TASK PROMPT: Write the material out again exactly as it stands.

DATASET CONTENT:

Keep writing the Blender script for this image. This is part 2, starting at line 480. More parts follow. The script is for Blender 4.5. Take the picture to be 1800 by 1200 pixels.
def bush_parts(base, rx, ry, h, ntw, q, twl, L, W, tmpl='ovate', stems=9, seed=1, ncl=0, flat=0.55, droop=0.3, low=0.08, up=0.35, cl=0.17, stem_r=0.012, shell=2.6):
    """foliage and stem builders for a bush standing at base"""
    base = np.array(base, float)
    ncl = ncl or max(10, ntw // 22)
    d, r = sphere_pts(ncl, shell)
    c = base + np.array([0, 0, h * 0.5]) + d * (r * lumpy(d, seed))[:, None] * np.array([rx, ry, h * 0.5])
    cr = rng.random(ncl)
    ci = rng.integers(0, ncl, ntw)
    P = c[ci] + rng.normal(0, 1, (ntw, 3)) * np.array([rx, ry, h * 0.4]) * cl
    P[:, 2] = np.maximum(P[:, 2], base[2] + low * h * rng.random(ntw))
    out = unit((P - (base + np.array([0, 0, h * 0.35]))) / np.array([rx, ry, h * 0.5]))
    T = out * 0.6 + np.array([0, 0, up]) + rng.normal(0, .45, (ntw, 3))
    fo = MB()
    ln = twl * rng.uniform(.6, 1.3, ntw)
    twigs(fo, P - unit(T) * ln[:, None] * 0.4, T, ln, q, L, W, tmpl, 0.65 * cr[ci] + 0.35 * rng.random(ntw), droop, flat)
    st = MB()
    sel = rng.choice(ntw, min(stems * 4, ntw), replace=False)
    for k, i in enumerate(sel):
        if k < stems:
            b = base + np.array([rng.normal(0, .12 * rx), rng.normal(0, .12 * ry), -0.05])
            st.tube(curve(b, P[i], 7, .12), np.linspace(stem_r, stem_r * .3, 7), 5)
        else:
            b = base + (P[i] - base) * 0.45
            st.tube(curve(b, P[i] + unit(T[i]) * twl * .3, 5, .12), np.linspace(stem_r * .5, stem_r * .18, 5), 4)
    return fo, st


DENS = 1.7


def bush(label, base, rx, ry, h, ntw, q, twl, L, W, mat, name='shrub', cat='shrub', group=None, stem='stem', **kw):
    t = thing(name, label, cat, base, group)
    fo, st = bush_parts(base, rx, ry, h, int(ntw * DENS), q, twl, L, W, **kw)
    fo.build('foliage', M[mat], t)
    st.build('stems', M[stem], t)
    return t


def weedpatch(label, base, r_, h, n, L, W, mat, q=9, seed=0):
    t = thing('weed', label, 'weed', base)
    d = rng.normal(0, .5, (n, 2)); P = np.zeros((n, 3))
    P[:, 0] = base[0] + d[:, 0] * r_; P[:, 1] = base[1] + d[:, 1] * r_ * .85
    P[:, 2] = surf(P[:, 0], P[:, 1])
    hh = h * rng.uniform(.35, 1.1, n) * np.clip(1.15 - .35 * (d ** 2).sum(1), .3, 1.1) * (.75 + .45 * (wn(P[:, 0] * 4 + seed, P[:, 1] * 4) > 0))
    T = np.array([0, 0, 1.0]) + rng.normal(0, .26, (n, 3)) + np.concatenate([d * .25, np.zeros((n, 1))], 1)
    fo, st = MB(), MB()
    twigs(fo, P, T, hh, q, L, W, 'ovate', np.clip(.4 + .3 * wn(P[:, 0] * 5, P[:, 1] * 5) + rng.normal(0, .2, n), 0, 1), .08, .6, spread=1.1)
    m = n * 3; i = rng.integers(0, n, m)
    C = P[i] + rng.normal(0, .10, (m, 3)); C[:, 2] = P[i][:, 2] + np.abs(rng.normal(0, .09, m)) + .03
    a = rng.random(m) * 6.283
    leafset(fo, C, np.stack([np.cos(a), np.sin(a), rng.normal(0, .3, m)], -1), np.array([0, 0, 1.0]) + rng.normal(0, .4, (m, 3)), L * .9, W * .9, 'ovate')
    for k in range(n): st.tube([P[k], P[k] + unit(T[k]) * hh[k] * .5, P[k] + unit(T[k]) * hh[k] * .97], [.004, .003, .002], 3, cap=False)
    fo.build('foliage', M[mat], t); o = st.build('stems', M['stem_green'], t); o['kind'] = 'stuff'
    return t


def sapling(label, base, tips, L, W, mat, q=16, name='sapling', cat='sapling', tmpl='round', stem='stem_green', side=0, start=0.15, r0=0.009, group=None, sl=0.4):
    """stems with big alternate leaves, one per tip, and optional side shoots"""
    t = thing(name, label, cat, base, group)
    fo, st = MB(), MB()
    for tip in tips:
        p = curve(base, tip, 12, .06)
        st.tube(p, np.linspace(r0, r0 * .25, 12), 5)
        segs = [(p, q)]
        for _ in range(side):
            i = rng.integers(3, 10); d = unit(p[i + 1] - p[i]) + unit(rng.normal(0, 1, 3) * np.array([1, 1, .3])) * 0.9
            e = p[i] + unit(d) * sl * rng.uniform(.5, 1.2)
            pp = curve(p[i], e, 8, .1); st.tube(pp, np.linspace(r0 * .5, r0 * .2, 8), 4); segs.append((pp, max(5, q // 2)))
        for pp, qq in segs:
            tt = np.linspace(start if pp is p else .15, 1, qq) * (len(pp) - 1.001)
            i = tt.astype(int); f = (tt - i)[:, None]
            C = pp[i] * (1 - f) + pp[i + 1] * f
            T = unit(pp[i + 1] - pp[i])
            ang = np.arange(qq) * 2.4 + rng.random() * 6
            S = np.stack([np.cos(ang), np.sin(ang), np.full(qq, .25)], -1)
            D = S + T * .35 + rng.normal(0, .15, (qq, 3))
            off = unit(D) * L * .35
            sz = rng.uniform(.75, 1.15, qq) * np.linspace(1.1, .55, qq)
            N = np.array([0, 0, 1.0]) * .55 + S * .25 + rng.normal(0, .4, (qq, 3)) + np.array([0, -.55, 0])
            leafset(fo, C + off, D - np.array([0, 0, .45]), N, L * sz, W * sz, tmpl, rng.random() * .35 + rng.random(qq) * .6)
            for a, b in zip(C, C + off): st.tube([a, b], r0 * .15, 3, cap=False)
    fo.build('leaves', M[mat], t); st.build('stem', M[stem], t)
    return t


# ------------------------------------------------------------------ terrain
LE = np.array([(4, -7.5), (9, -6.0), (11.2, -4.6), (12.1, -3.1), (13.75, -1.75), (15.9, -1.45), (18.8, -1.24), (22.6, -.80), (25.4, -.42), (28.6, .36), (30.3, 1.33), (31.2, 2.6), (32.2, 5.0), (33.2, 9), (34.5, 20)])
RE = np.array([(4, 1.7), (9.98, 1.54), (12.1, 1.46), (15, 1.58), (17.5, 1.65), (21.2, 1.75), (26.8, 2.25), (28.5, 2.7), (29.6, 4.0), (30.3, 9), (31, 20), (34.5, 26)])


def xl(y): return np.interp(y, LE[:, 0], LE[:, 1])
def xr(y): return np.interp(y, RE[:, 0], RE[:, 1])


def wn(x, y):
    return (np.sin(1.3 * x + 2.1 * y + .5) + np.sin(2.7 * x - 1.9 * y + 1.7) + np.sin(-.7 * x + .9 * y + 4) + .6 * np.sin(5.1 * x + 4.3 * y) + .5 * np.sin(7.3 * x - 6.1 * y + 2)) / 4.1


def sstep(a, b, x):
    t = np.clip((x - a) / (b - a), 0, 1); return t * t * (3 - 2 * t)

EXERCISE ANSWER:
Keep writing the Blender script for this image. This is part 2, starting at line 480. More parts follow. The script is for Blender 4.5. Take the picture to be 1800 by 1200 pixels.
def bush_parts(base, rx, ry, h, ntw, q, twl, L, W, tmpl='ovate', stems=9, seed=1, ncl=0, flat=0.55, droop=0.3, low=0.08, up=0.35, cl=0.17, stem_r=0.012, shell=2.6):
    """foliage and stem builders for a bush standing at base"""
    base = np.array(base, float)
    ncl = ncl or max(10, ntw // 22)
    d, r = sphere_pts(ncl, shell)
    c = base + np.array([0, 0, h * 0.5]) + d * (r * lumpy(d, seed))[:, None] * np.array([rx, ry, h * 0.5])
    cr = rng.random(ncl)
    ci = rng.integers(0, ncl, ntw)
    P = c[ci] + rng.normal(0, 1, (ntw, 3)) * np.array([rx, ry, h * 0.4]) * cl
    P[:, 2] = np.maximum(P[:, 2], base[2] + low * h * rng.random(ntw))
    out = unit((P - (base + np.array([0, 0, h * 0.35]))) / np.array([rx, ry, h * 0.5]))
    T = out * 0.6 + np.array([0, 0, up]) + rng.normal(0, .45, (ntw, 3))
    fo = MB()
    ln = twl * rng.uniform(.6, 1.3, ntw)
    twigs(fo, P - unit(T) * ln[:, None] * 0.4, T, ln, q, L, W, tmpl, 0.65 * cr[ci] + 0.35 * rng.random(ntw), droop, flat)
    st = MB()
    sel = rng.choice(ntw, min(stems * 4, ntw), replace=False)
    for k, i in enumerate(sel):
        if k < stems:
            b = base + np.array([rng.normal(0, .12 * rx), rng.normal(0, .12 * ry), -0.05])
            st.tube(curve(b, P[i], 7, .12), np.linspace(stem_r, stem_r * .3, 7), 5)
        else:
            b = base + (P[i] - base) * 0.45
            st.tube(curve(b, P[i] + unit(T[i]) * twl * .3, 5, .12), np.linspace(stem_r * .5, stem_r * .18, 5), 4)
    return fo, st


DENS = 1.7


def bush(label, base, rx, ry, h, ntw, q, twl, L, W, mat, name='shrub', cat='shrub', group=None, stem='stem', **kw):
    t = thing(name, label, cat, base, group)
    fo, st = bush_parts(base, rx, ry, h, int(ntw * DENS), q, twl, L, W, **kw)
    fo.build('foliage', M[mat], t)
    st.build('stems', M[stem], t)
    return t


def weedpatch(label, base, r_, h, n, L, W, mat, q=9, seed=0):
    t = thing('weed', label, 'weed', base)
    d = rng.normal(0, .5, (n, 2)); P = np.zeros((n, 3))
    P[:, 0] = base[0] + d[:, 0] * r_; P[:, 1] = base[1] + d[:, 1] * r_ * .85
    P[:, 2] = surf(P[:, 0], P[:, 1])
    hh = h * rng.uniform(.35, 1.1, n) * np.clip(1.15 - .35 * (d ** 2).sum(1), .3, 1.1) * (.75 + .45 * (wn(P[:, 0] * 4 + seed, P[:, 1] * 4) > 0))
    T = np.array([0, 0, 1.0]) + rng.normal(0, .26, (n, 3)) + np.concatenate([d * .25, np.zeros((n, 1))], 1)
    fo, st = MB(), MB()
    twigs(fo, P, T, hh, q, L, W, 'ovate', np.clip(.4 + .3 * wn(P[:, 0] * 5, P[:, 1] * 5) + rng.normal(0, .2, n), 0, 1), .08, .6, spread=1.1)
    m = n * 3; i = rng.integers(0, n, m)
    C = P[i] + rng.normal(0, .10, (m, 3)); C[:, 2] = P[i][:, 2] + np.abs(rng.normal(0, .09, m)) + .03
    a = rng.random(m) * 6.283
    leafset(fo, C, np.stack([np.cos(a), np.sin(a), rng.normal(0, .3, m)], -1), np.array([0, 0, 1.0]) + rng.normal(0, .4, (m, 3)), L * .9, W * .9, 'ovate')
    for k in range(n): st.tube([P[k], P[k] + unit(T[k]) * hh[k] * .5, P[k] + unit(T[k]) * hh[k] * .97], [.004, .003, .002], 3, cap=False)
    fo.build('foliage', M[mat], t); o = st.build('stems', M['stem_green'], t); o['kind'] = 'stuff'
    return t


def sapling(label, base, tips, L, W, mat, q=16, name='sapling', cat='sapling', tmpl='round', stem='stem_green', side=0, start=0.15, r0=0.009, group=None, sl=0.4):
    """stems with big alternate leaves, one per tip, and optional side shoots"""
    t = thing(name, label, cat, base, group)
    fo, st = MB(), MB()
    for tip in tips:
        p = curve(base, tip, 12, .06)
        st.tube(p, np.linspace(r0, r0 * .25, 12), 5)
        segs = [(p, q)]
        for _ in range(side):
            i = rng.integers(3, 10); d = unit(p[i + 1] - p[i]) + unit(rng.normal(0, 1, 3) * np.array([1, 1, .3])) * 0.9
            e = p[i] + unit(d) * sl * rng.uniform(.5, 1.2)
            pp = curve(p[i], e, 8, .1); st.tube(pp, np.linspace(r0 * .5, r0 * .2, 8), 4); segs.append((pp, max(5, q // 2)))
        for pp, qq in segs:
            tt = np.linspace(start if pp is p else .15, 1, qq) * (len(pp) - 1.001)
            i = tt.astype(int); f = (tt - i)[:, None]
            C = pp[i] * (1 - f) + pp[i + 1] * f
            T = unit(pp[i + 1] - pp[i])
            ang = np.arange(qq) * 2.4 + rng.random() * 6
            S = np.stack([np.cos(ang), np.sin(ang), np.full(qq, .25)], -1)
            D = S + T * .35 + rng.normal(0, .15, (qq, 3))
            off = unit(D) * L * .35
            sz = rng.uniform(.75, 1.15, qq) * np.linspace(1.1, .55, qq)
            N = np.array([0, 0, 1.0]) * .55 + S * .25 + rng.normal(0, .4, (qq, 3)) + np.array([0, -.55, 0])
            leafset(fo, C + off, D - np.array([0, 0, .45]), N, L * sz, W * sz, tmpl, rng.random() * .35 + rng.random(qq) * .6)
            for a, b in zip(C, C + off): st.tube([a, b], r0 * .15, 3, cap=False)
    fo.build('leaves', M[mat], t); st.build('stem', M[stem], t)
    return t


# ------------------------------------------------------------------ terrain
LE = np.array([(4, -7.5), (9, -6.0), (11.2, -4.6), (12.1, -3.1), (13.75, -1.75), (15.9, -1.45), (18.8, -1.24), (22.6, -.80), (25.4, -.42), (28.6, .36), (30.3, 1.33), (31.2, 2.6), (32.2, 5.0), (33.2, 9), (34.5, 20)])
RE = np.array([(4, 1.7), (9.98, 1.54), (12.1, 1.46), (15, 1.58), (17.5, 1.65), (21.2, 1.75), (26.8, 2.25), (28.5, 2.7), (29.6, 4.0), (30.3, 9), (31, 20), (34.5, 26)])


def xl(y): return np.interp(y, LE[:, 0], LE[:, 1])
def xr(y): return np.interp(y, RE[:, 0], RE[:, 1])


def wn(x, y):
    return (np.sin(1.3 * x + 2.1 * y + .5) + np.sin(2.7 * x - 1.9 * y + 1.7) + np.sin(-.7 * x + .9 * y + 4) + .6 * np.sin(5.1 * x + 4.3 * y) + .5 * np.sin(7.3 * x - 6.1 * y + 2)) / 4.1


def sstep(a, b, x):
    t = np.clip((x - a) / (b - a), 0, 1); return t * t * (3 - 2 * t)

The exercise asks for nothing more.